::: Entries

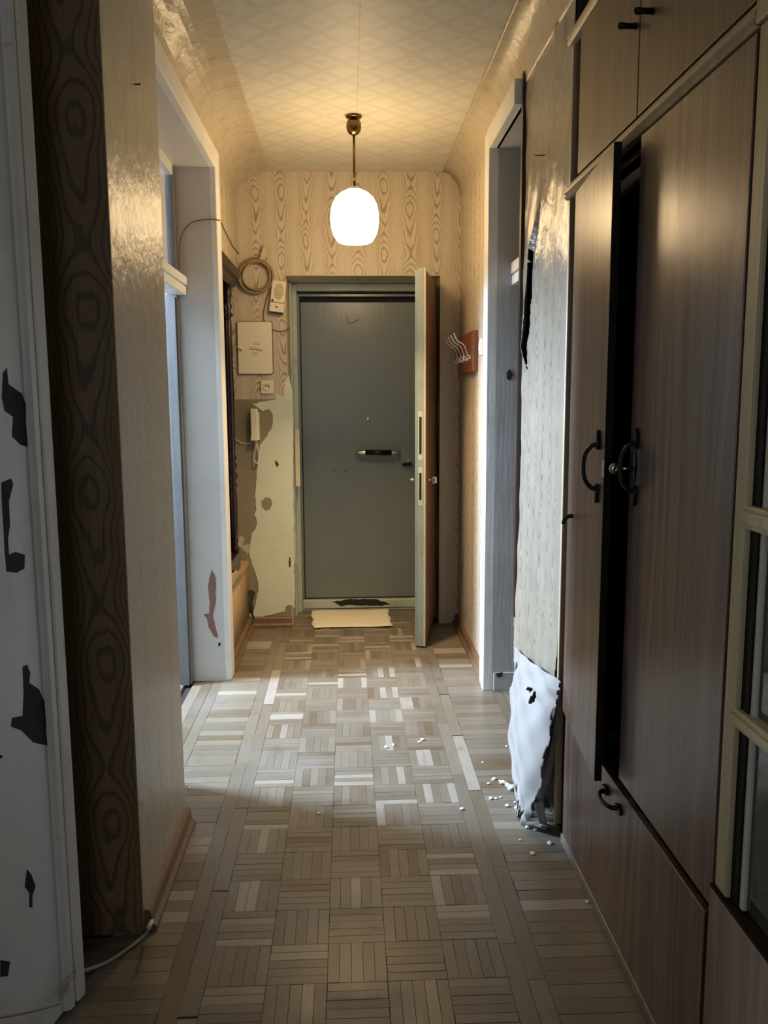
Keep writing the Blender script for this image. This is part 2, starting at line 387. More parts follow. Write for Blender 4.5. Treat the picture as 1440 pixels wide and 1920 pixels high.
# lengthwise border planks either side of the field, then crosswise strips against the walls
me_pl = {}
def plank(x0, x1, y0, y1, nm='border_plank', L=1.0):
    key = (round(x1 - x0, 4), round(y1 - y0, 4), L)
    if key not in me_pl: me_pl[key] = stripmesh((x1 - x0) / 2 - G, (y1 - y0) / 2 - G, nm, L)
    place_strip(nm, me_pl[key], (x0 + x1) / 2, (y0 + y1) / 2)
for j, (x0, x1) in enumerate(((-.390, -.345), (-.435, -.390), (.362, .406), (.406, .450))):
    y = 1.2 - .13 * j
    while y < 5.1:
        plank(x0, x1, y, y + .47); y += .47
y = 1.45
while y < 4.80:
    plank(.450, .655, y, y + .0465, 'border_strip', 0.0); y += .0465
y = 1.45
while y < 4.80:
    plank(-.615, -.435, y, y + .0465, 'border_strip', 0.0)
    y += .0465
tag(joined('parquet_edge', [(-.5275, yy, .0925, .0225, 0.) for yy in [0.0 + .046 * k for k in range(31)]] + [(.5525, yy, .1025, .0225, 0.) for yy in [0.0 + .046 * k for k in range(31)]]
    + [(-.7375, yy, .1225, .0225, 0.) for yy in [0.0 + .046 * k for k in range(43)]]), kind='stuff')
tag(joined('parquet_room', [(-.97 - .36 * c, 2.0 + .047 * r, .178, .0232, 0.) for c in range(5) for r in range(52)]), kind='stuff')
for k in range(3): plank(-.660 - .046 * k, -.615 - .046 * k, 2.52, 3.88)
for k in range(3): plank(.655 + .046 * k, .700 + .046 * k, 3.13, 3.67)

# ---- ceiling
ceiling = tag(obj('ceiling', MB().box(-.95, .95, -2.5, 5.4, HC, HC + .1), M['ceiling']), 'yellowed ceiling papered with a pale diamond pattern', 'ceiling', kind=STR)

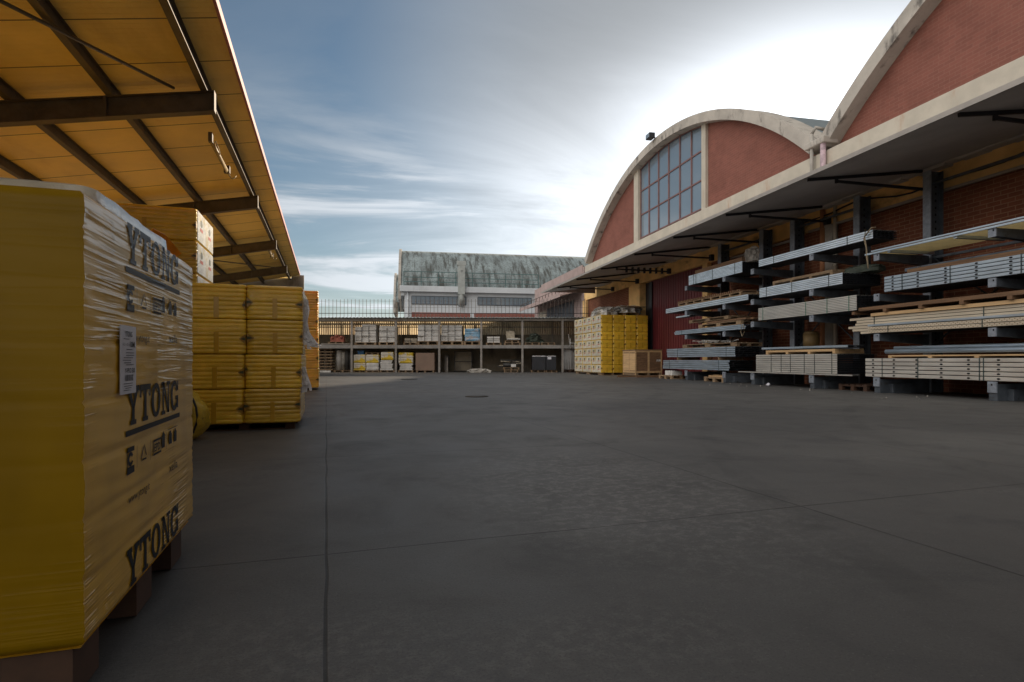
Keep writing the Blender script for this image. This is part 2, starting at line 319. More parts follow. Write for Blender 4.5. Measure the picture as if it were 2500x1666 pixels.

::::::

• [Instructions for the task]
From the material above, reproduce everything verbatim except the pictures.

• [Written answer]
Keep writing the Blender script for this image. This is part 2, starting at line 387. More parts follow. Write for Blender 4.5. Treat the picture as 1440 pixels wide and 1920 pixels high.
# lengthwise border planks either side of the field, then crosswise strips against the walls
me_pl = {}
def plank(x0, x1, y0, y1, nm='border_plank', L=1.0):
    key = (round(x1 - x0, 4), round(y1 - y0, 4), L)
    if key not in me_pl: me_pl[key] = stripmesh((x1 - x0) / 2 - G, (y1 - y0) / 2 - G, nm, L)
    place_strip(nm, me_pl[key], (x0 + x1) / 2, (y0 + y1) / 2)
for j, (x0, x1) in enumerate(((-.390, -.345), (-.435, -.390), (.362, .406), (.406, .450))):
    y = 1.2 - .13 * j
    while y < 5.1:
        plank(x0, x1, y, y + .47); y += .47
y = 1.45
while y < 4.80:
    plank(.450, .655, y, y + .0465, 'border_strip', 0.0); y += .0465
y = 1.45
while y < 4.80:
    plank(-.615, -.435, y, y + .0465, 'border_strip', 0.0)
    y += .0465
tag(joined('parquet_edge', [(-.5275, yy, .0925, .0225, 0.) for yy in [0.0 + .046 * k for k in range(31)]] + [(.5525, yy, .1025, .0225, 0.) for yy in [0.0 + .046 * k for k in range(31)]]
    + [(-.7375, yy, .1225, .0225, 0.) for yy in [0.0 + .046 * k for k in range(43)]]), kind='stuff')
tag(joined('parquet_room', [(-.97 - .36 * c, 2.0 + .047 * r, .178, .0232, 0.) for c in range(5) for r in range(52)]), kind='stuff')
for k in range(3): plank(-.660 - .046 * k, -.615 - .046 * k, 2.52, 3.88)
for k in range(3): plank(.655 + .046 * k, .700 + .046 * k, 3.13, 3.67)

# ---- ceiling
ceiling = tag(obj('ceiling', MB().box(-.95, .95, -2.5, 5.4, HC, HC + .1), M['ceiling']), 'yellowed ceiling papered with a pale diamond pattern', 'ceiling', kind=STR)

Keep writing the Blender script for this image. This is part 2, starting at line 319. More parts follow. Write for Blender 4.5. Measure the picture as if it were 2500x1666 pixels.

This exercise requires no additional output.